Decorating For Real People
I spent a recent weekend curled up with a stack of decorating
magazines. I read them cover to cover - usually back to front,
but that's the way I read most magazines and newspapers. I
studied each photograph and tried to determine the particular
design concept that was being presented. I looked at the number
and placement of accessories, how and where arrangements of
items were hung on the walls, choices of color and texture, and
flooring selections. Each photo was scrutinized in the minutest
detail. At some point I started to wonder for whom these
absolutely gorgeous rooms were designed.
Bedside tables held no alarm clocks or clock radios. While there
was usually an abundance of decorative items, there were no
tissue boxes or eyeglass cases. Dressers displayed beautifully
arranged floral creations and perhaps a cut glass perfume bottle
or two, with ornamental stoppers. No jewelry boxes, no lotion
bottles, none of the everyday stuff of life. I don't know about
you but I want a telephone at the side of my bed. And someplace
handy for the TV remote.
And the bathrooms! Don't even get me started on the bathrooms!
Do the users of these bathrooms ever need to replace the toilet
paper or the hand soap? Do they have their hair done weekly
(maybe daily?) at beauty- or barber-shops and thus have no need
of shampoo and conditioner bottles? Toothbrushes, toothpaste and
floss? The men don't have to shave and the women have no need of
makeup? Streamlining and organization can only take you so far.
Sooner or later you need a place for feminine supplies, room
deodorizers, and the extra cotton balls and swabs that don't fit
into the pretty little designer containers. And I can't be the
only person who thinks that a plunger should be stored someplace
handy to the location of possible need.
No cords for the lamps, no tangle of wires for the home office
computer system. One photograph featured an elegant "work space"
with a large bouquet of flowers drooping fetchingly over the
printer. I could imagine spent blossoms dropping into the works,
and I couldn't imagine how to open the paper tray without
knocking the vase over. I suppose the person who would work at
such a desk would have no need of a mouse pad, paper clips, or a
pile of sticky notes. I wish I could work like that.

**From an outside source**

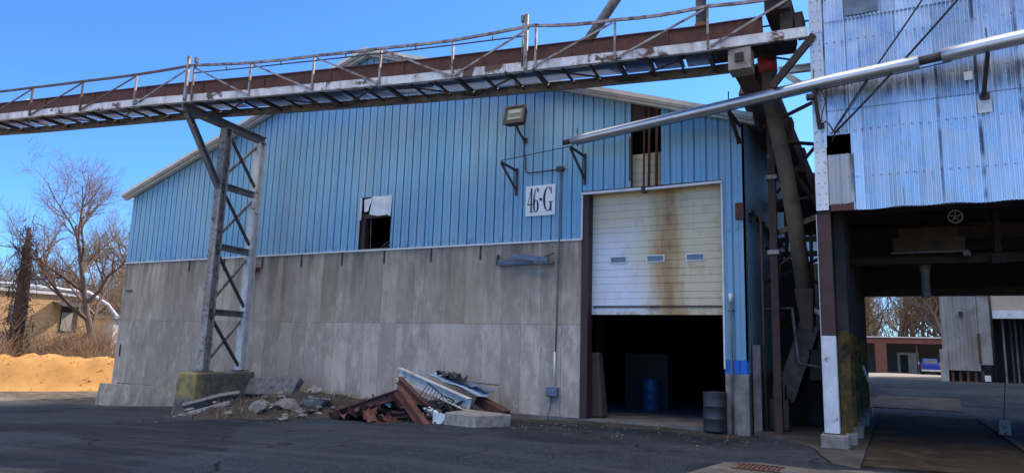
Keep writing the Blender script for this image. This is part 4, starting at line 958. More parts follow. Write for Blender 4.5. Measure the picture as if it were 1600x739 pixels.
cs.add(vs, [(2*i, 2*i+2, 2*i+3, 2*i+1) for i in range(n)], True); cs.build('canopy_sheet', M['corr_trim'], origin=(-2.8, 20, 7))
tag(bpy.data.objects['canopy_sheet'], 'small wavy metal canopy on the warehouse eave by the gap', 'canopy')
MB().tube([(-3.0, 21.5, 6.15), (-1.25, 21.5, 6.1)], .20, 14).tube([(-3.0, 24.5, 7.0), (-1.25, 24.5, 7.0)], .12, 10).build('cross_pipe', M['tan_pipe'], origin=(-2.1, 21.5, 6.1))
tag(bpy.data.objects['cross_pipe'], 'dusty horizontal pipes bridging the gap between warehouse and mill', 'pipe')
MB().bar((-2.4, 17.5, 4.62), (-1.27, 16.6, 4.85), .05, .12).build('tie_beam', M['tan_pipe'], origin=(-1.8, 17, 4.6))
tag(bpy.data.objects['tie_beam'], 'light brown tie bar from the rusty post up to the mill corner column', 'tie bar')
lc = root('lower_chute', (-2.0, 19.5, .1), 'pale sheet-metal chute slanting down between warehouse and mill', 'chute')
MB().hexa([(-2.75, 19.2, .75), (-2.3, 19.2, .62), (-2.3, 20.2, .62), (-2.75, 20.2, .75), (-2.05, 19.2, 2.75), (-1.66, 19.2, 2.45), (-1.66, 20.2, 2.45), (-2.05, 20.2, 2.75)]).build('chute_body', M['grey_steel'], lc)
MB().bar((-2.0, 19.0, 3.1), (-1.45, 18.6, 2.75), .06, .09).build('guard_bar', M['white_rust'], lc)
MB().box(-2.1, -1.4, 20.4, 21.3, .03, 2.0).box(-1.9, -1.4, 19.2, 20.3, 1.2, 1.95).build('drive_base', M['dark_steel'], lc)
gpn = MB(); corrugated(gpn, -2.5, -1.28, .2, 4.75, 24.2, pitch=.3, amp=.04); gpn.build('sheet_fence', M['corr_far'], origin=(-1.9, 24.2, 0))
tag(bpy.data.objects['sheet_fence'], 'pale corrugated sheet fence at the back of the gap', 'fence')
pk = root('gap_pipework', (-2.2, 19, 2), 'tangle of thin rusty pipes, and braces in the dark building gap', 'pipework')
MB().tube([(-2.72, 17.7, .03), (-2.74, 17.75, 5.2), (-2.6, 18.3, 5.6), (-1.35, 18.4, 5.65)], .035, 8).build('thin_pipe', M['rail_rust'], pk)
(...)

I want to know what the rooms in the photographs look like a
week later. Are the same three Granny Smith apples still in
perfect position on the glass-topped table? Is the fringe on the
cashmere afghan still draped just so over the arm of the rocking
chair in the baby's room? Does the kitchen counter look bare
without the tureen of soup and the matching soup bowls? I mean,
the soup was eaten, wasn't it? Am I losing my perspective here?
Show me a playroom after the children have been forced to put
away the toys. I'll bet there are no cunning arrangements of
stuffed animals having tea, and the blocks aren't stacked into
just-right pyramids with one block placed in front and a little
to the side. The pillows are all over the room and the bedspread
is trailing onto the floor. That's real.
I realize that the decorating magazines present rooms and
arrangements that are idealized and stylized. They are intended
to give our imaginations a jumping-off point; we are meant to
adapt their ideas to our own needs. They do a wonderful job and
I will continue to peruse the glossy pages of each publication.
Occasionally, however, I'd appreciate a view of a real room,
spiffed up for company, perhaps, but real. I want to be able to
imagine waking up to the clock radio, to see myself sitting at
the computer and actually getting some work done, to know where
I would store the supply of makeup without which I cannot face
the world. I want to think that I could actually live in the
room. Isn't that the point of the whole exercise? Don't we all
want comfortable homes that suit our life styles, organized and
better looking, maybe, but still us?
Go take a look at the pictures in a decorating magazine. See if
you agree with me. I think I'm going to go clean out a couple of
drawers and straighten a bookcase shelf or two. It won't end up
picture perfect, but it will be real.